Parkrun director quits as CEO tries to ‘turn heat down’ on trans records row

Parkrun faces a major backlash over its decision to scrap all-time records, with one event director resigning on Thursday night and the organisation’s chief executive calling for less “heat” in the transgender debate.

An online poll of Parkrunners found that more than 80 per cent disapproved of the sudden disappearance of gender, age and course records from the websites of every Parkrun and Junior Parkrun around the world.

Russ Jefferys, the chief executive of Parkrun, is adamant that the decision was not influenced by an ongoing campaign to make participants declare their sex at birth after it was reported that at least three female records – which are among those now removed – were set by transgender women.

Parkrun was accused by former Olympic swimmer and BBC presenter Sharron Davies of “sex discrimination” and taking a “cowardly” position but Parkrun have long maintained that their primary function is working as a public health charity rather than facilitating competition.

“I think we need to be careful about making serious accusations – sadly there is just a lot of anger and emotion in this conversation,” said Jefferys. “I know that is not helped by how these things play out on social media especially. I think we would all benefit from just turning the heat down and remembering that, in the end, Parkrun is a free, fun community event and a great way to start the weekend.”

‘If the records offend you, don’t look at them’

There is huge unrest within the Parkrun community, however, over this week’s decision. Mick Anglim, who was the Parkrun event director at Brockenhurst, announced his departure on Facebook on Thursday night. “In response to HQ’s new ‘inclusive’ policy I’ve just resigned as Brockenhurst Event Director,” he wrote.

The Facebook page ‘Parkrun Statsgeek Group’ has more than 13,000 members and launched an online poll in response to Thursday’s news.

Of more than 2,000 responses by Friday morning, 83 per cent had indicated their disagreement against fewer than 10 per cent who were in agreement with the new policy.

“The most disappointing news I’ve heard in a very long time,” wrote Christian Dyer. “Why not stop times altogether and see how quickly parkrun participation evaporates in a matter of weeks?! Tamper with the magic formula and the phenomenon that is parkrun will be no more. Why would parkrun wish to take away features adored by the vast majority to please a tiny – if that – minority?! It’s simply absurd and very sad.”

Nat Konners said that she had an “80-year-old friend who is motivated by going out to see if they can get the age record at different parkruns” and that they would probably now lose motivation. “How’s that fair? Seriously if the records etc personally offend you… don’t look at them,” she said.

Paul Curtayne questioned whether people would really be put off, as has been suggested by Parkrun, by the now-removed tab of records and “drill-down stats” that was previously on their websites. “It’s obviously nonsense,” he said. “I know many runners who run 40-50 minutes and are not remotely worried that there are faster people. I mean, it’s pretty patronising to suggest that.”

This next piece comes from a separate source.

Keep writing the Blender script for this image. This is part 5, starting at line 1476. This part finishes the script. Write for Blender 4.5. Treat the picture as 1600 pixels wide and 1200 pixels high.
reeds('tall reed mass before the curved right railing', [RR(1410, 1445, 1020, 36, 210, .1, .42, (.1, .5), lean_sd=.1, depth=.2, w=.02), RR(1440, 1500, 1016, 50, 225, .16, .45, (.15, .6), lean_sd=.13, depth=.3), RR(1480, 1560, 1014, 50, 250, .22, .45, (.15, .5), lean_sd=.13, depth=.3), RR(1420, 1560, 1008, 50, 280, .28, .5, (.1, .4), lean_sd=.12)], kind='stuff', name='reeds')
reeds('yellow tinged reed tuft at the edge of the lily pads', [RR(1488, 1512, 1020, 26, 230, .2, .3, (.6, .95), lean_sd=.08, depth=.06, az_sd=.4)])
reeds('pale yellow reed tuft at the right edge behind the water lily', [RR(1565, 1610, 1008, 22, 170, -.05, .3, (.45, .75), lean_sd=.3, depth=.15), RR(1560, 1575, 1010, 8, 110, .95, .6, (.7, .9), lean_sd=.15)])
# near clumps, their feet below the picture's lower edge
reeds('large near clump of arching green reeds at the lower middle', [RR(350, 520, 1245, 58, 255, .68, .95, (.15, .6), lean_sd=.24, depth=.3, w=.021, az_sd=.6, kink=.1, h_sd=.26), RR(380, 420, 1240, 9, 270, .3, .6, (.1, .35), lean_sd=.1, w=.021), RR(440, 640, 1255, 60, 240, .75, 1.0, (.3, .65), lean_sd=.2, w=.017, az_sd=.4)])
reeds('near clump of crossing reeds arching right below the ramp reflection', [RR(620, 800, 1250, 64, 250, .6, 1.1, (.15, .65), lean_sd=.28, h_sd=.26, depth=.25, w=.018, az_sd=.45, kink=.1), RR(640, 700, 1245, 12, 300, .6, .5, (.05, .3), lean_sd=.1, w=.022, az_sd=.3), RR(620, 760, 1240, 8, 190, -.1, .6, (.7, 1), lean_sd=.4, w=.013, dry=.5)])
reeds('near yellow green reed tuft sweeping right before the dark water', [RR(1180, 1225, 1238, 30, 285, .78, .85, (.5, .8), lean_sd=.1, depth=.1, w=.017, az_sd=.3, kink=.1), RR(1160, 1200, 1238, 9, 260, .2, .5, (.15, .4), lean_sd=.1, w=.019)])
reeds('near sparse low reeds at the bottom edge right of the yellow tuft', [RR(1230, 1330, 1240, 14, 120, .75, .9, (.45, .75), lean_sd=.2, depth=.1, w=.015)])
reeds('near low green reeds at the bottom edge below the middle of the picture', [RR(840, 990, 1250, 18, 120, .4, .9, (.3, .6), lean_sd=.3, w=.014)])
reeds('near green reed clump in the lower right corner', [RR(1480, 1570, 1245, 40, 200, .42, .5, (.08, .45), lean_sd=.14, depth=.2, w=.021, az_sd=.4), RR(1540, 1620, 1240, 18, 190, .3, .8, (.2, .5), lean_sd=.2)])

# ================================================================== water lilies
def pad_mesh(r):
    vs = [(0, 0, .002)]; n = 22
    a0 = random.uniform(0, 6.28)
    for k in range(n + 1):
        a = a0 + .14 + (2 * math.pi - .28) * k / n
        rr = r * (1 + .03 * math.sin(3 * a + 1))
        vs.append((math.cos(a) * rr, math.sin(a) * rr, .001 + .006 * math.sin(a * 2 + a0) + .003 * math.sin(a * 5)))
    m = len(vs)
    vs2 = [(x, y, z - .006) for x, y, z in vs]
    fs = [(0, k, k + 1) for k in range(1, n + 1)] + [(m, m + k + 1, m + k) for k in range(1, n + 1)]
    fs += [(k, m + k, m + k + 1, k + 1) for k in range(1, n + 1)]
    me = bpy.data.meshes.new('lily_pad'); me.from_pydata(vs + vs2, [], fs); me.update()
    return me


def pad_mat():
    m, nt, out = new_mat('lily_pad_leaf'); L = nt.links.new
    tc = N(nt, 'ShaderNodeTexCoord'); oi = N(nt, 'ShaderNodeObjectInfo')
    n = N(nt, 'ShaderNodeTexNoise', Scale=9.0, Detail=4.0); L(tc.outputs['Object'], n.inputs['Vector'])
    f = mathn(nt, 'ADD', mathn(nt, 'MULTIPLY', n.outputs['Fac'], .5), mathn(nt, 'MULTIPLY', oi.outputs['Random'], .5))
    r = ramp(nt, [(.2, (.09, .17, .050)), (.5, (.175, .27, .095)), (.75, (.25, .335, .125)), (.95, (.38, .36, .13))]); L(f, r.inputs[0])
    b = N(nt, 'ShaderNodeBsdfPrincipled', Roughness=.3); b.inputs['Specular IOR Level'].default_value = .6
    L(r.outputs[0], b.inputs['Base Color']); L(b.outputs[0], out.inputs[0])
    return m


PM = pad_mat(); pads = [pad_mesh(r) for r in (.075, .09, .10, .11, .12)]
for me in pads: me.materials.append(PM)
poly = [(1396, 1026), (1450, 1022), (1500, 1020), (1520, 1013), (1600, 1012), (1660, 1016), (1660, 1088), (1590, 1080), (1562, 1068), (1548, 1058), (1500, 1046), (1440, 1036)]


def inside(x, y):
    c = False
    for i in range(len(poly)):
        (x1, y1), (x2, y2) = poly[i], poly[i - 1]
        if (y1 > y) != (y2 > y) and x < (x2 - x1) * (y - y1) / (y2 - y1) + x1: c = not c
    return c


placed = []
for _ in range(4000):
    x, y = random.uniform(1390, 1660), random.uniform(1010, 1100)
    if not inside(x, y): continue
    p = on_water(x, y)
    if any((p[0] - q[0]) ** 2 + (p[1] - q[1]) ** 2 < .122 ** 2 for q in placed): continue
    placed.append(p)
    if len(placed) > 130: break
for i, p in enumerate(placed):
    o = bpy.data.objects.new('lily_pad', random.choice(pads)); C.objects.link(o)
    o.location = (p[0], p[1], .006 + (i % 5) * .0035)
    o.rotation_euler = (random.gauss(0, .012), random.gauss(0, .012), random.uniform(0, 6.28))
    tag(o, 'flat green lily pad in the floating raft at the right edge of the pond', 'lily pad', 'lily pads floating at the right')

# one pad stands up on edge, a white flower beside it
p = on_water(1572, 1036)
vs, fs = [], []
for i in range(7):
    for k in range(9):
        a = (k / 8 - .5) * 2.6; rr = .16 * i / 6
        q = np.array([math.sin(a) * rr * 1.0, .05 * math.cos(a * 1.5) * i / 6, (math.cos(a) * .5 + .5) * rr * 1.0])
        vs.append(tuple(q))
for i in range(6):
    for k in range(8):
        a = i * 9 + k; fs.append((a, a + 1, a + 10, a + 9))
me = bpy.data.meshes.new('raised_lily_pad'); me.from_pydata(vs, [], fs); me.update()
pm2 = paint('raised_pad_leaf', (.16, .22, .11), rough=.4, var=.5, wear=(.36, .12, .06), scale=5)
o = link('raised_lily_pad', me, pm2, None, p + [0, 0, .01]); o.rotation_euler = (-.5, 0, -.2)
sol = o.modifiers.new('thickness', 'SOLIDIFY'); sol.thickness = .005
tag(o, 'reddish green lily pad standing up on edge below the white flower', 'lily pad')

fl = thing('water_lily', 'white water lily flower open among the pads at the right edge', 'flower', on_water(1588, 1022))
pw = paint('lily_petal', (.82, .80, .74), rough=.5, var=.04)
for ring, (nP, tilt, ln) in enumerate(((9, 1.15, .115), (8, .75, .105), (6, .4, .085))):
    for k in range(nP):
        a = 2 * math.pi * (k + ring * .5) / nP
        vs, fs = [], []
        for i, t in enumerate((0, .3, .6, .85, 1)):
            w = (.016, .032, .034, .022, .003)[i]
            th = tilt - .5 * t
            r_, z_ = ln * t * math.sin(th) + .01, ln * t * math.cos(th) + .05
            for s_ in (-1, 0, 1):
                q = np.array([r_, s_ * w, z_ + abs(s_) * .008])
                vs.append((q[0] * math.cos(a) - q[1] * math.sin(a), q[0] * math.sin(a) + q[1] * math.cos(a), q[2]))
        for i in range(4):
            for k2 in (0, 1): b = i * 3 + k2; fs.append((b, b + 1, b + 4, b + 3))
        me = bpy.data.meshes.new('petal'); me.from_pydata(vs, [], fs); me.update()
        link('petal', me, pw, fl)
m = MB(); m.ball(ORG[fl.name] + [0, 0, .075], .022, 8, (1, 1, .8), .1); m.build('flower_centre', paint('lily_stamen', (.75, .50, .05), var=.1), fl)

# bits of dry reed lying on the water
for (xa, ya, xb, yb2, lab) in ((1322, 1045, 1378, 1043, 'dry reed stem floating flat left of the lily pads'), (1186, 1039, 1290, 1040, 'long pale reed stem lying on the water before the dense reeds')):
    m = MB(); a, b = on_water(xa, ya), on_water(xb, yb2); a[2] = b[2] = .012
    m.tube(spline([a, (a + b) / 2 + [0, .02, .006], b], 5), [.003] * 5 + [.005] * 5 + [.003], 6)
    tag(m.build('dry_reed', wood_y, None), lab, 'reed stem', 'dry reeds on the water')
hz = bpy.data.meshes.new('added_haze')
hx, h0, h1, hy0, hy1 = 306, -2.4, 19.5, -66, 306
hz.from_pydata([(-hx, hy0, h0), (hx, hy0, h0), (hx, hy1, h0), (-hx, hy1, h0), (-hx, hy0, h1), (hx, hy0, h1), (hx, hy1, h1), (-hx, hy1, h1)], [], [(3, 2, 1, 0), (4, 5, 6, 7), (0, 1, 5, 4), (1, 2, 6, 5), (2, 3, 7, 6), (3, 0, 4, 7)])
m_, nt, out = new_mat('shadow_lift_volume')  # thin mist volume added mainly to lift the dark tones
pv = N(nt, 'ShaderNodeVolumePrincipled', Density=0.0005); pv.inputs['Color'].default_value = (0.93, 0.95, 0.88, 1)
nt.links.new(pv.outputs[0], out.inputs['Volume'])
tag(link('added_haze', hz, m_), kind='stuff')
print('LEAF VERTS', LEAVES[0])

‘Not a competitive athletic event’

World Athletics, along with domestic running governing bodies, have moved to protect natal girls and women in female categories over the past year by banning transgender women. Campaigners had wanted a “sex at birth” category in Parkrun but organisers refused, saying that it was first and foremost a community event and have continued to let people self-select their gender. There was concern that transgender people, whose transition might be entirely private, would stop attending if a ‘sex at birth’ category was mandated.

Speaking on BBC 5Live, Jefferys, who is the Parkrun chief executive, said: “I think there has been a bit of misinformation since we made the changes we are making. Parkrun is in its 20th year and of course it did start as a time-trial back in 2004 but it has clearly evolved to where we are today and that is a health charity with now more than 2,500 free community events around the world.”

Asked if he had any evidence that records on a Parkrun website were off-putting to new entrants, or whether there had been any complaints, Jefferys said: “Not so much complaints but we did conduct regular surveys and we know that one of the biggest barriers that people tell us to participation is the misperception that Parkrun is a race. We constantly look at new ways to address those concerns.

“I think the criticism we faced from the Women’s Rights Network and others is down to a misunderstanding of what Parkrun is. It is not a race. It is not a competitive athletic event.”